American individuality, zest for life, is also very clear among the scholars in Rome:

  • Carmelite Fr. Redemptus Valabek, in addition to teaching dogmatic theology and introduction to liturgy at the Regina Mundi Institute and at the Beda College, also hears confessions at St. Peter’s Basilica, where he says he’s “heard it all.” A Muslim from Iran once asked to confess, did so after a brief explanation that it would not be a sacrament and then pronounced, “This is wonderful!” (Valabek is also spiritual director to a community of women that runs Rome’s famed L’Eau Vive restaurant.)
  • Hilbert, in addition to being a canon lawyer and speaking Mandarin Chinese, sings in a choir called Il Coro di Lunedi. The group is currently finishing its second compact disk. (Hilbert, for the record, is a baritone.)
  • Aside from being an expert in liturgy who teaches at the Gregorian and the Pontifical Liturgical Institute, Pecklers of Jersey City, N.J., also serves as a chaplain to the International Amateur Athletics Federation.

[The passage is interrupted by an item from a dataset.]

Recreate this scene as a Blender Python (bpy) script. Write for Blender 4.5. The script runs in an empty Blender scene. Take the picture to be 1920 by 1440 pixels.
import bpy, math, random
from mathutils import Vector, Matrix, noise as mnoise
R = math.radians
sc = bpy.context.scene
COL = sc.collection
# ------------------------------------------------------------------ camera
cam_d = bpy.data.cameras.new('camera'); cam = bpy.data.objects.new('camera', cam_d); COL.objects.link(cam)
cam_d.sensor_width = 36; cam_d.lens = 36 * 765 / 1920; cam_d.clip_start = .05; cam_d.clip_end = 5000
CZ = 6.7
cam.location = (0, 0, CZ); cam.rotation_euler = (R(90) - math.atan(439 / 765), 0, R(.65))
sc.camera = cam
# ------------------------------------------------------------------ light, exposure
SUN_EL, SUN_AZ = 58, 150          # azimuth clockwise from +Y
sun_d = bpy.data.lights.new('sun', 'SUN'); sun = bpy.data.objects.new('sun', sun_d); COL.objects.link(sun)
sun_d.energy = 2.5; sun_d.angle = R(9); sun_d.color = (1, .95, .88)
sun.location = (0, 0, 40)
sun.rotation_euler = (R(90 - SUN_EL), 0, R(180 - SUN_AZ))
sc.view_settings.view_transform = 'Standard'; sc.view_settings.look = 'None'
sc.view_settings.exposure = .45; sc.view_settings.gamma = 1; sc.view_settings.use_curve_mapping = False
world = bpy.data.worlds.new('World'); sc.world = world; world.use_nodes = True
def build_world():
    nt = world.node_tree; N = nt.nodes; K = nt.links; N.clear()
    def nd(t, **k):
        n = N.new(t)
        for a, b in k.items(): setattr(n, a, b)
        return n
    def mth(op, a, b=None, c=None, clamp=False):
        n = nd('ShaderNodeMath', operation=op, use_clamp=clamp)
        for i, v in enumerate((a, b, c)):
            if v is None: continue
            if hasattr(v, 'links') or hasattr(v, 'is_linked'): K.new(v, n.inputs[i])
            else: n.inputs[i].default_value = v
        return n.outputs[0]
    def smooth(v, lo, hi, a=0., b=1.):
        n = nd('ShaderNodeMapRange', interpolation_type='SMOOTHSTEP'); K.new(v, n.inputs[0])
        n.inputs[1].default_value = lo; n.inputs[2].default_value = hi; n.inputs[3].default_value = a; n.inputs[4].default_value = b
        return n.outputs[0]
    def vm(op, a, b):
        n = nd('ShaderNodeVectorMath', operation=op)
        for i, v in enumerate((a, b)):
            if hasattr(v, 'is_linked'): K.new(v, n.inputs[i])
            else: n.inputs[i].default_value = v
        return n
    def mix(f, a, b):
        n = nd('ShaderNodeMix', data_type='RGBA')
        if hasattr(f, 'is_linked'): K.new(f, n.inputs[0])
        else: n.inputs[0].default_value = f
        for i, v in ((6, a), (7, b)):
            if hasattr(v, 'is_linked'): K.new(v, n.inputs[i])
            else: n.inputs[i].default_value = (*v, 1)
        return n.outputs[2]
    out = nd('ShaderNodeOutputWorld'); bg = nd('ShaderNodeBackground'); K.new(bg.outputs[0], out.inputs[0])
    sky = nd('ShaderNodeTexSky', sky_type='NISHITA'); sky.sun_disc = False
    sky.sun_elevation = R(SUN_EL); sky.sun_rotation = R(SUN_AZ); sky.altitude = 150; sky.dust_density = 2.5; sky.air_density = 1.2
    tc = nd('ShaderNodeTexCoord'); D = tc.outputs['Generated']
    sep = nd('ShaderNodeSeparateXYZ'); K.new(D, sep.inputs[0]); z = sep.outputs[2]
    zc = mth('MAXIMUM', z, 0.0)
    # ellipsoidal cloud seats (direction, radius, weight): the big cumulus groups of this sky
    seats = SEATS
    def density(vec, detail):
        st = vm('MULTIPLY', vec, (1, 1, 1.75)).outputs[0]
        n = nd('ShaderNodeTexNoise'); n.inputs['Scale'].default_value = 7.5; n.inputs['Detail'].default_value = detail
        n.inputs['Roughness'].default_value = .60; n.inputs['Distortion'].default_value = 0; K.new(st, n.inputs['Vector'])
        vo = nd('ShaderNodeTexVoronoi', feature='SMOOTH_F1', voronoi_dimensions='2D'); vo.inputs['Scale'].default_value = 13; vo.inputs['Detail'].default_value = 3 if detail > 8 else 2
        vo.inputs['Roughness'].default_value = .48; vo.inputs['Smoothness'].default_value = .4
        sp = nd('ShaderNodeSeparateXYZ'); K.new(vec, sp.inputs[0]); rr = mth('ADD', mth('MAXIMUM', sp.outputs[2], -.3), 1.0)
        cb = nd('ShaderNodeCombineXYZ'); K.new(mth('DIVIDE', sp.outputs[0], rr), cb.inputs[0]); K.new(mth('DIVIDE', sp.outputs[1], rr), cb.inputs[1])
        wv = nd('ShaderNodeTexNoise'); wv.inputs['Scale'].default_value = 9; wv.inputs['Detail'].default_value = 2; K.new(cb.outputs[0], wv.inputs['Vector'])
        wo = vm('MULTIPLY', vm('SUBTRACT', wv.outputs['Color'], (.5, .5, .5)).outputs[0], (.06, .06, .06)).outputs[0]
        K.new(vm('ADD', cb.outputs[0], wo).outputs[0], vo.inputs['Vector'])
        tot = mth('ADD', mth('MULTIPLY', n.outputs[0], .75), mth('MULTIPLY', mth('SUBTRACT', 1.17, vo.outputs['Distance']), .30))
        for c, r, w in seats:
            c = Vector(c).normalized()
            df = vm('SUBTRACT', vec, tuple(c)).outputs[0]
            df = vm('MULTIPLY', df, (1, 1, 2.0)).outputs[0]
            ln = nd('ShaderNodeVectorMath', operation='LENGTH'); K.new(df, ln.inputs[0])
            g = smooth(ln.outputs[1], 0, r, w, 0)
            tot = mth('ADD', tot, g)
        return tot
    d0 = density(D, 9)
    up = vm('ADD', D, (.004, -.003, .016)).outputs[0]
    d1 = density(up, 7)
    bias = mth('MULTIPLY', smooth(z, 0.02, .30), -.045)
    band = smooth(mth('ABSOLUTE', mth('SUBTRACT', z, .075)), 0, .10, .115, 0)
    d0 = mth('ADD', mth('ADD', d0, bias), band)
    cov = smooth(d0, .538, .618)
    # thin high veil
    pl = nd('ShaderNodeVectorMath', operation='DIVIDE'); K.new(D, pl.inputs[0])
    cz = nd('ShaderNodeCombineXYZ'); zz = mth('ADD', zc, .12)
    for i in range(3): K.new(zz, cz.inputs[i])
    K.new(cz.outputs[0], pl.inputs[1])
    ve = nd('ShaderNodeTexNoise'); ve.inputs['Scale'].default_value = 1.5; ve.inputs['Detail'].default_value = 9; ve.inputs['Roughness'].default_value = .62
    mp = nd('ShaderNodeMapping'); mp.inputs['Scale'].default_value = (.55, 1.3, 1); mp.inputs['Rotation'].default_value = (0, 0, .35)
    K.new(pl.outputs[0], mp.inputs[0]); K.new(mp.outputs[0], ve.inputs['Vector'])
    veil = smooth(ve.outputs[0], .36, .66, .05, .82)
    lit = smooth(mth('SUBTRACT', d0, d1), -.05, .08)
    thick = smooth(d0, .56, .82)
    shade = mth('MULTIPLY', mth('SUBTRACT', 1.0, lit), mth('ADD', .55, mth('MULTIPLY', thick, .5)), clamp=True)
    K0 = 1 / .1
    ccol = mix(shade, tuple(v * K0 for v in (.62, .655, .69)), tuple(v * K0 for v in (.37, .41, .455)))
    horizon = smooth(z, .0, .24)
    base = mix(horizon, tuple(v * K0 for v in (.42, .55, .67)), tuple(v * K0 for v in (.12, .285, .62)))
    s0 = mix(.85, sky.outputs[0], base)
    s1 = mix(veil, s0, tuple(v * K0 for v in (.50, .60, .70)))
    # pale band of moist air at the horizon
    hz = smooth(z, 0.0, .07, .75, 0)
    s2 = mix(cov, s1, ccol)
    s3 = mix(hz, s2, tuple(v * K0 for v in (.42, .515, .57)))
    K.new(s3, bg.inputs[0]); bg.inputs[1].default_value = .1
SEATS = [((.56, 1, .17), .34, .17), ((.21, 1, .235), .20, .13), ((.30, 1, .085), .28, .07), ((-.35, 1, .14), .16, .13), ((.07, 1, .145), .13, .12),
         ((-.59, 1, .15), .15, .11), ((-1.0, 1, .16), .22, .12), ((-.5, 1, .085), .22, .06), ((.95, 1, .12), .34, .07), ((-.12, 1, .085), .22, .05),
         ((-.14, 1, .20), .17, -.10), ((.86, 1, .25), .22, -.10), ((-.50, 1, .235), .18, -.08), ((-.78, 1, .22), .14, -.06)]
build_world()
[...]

In addition, Pecklers has created a dialogue between Arab ambassadors in Rome and the Jesuits, sponsors a English-speaking community in Rome built around a Sunday liturgy, and is part of the official Catholic dialogue with the little-known Japanese religion of Tenryko.

A final trait, one that often makes American professors attractive to students and colleagues, is that most seem happy to be here.

“I’ve turned down offers to teach in the United States, because I don’t think there’s anywhere else I could have such an international impact,” Pecklers said.

Williams was similarly enthusiastic.

“You see the confluence of all these different rivers of Catholics flowing into Rome,” he said. “There’s no place like it.”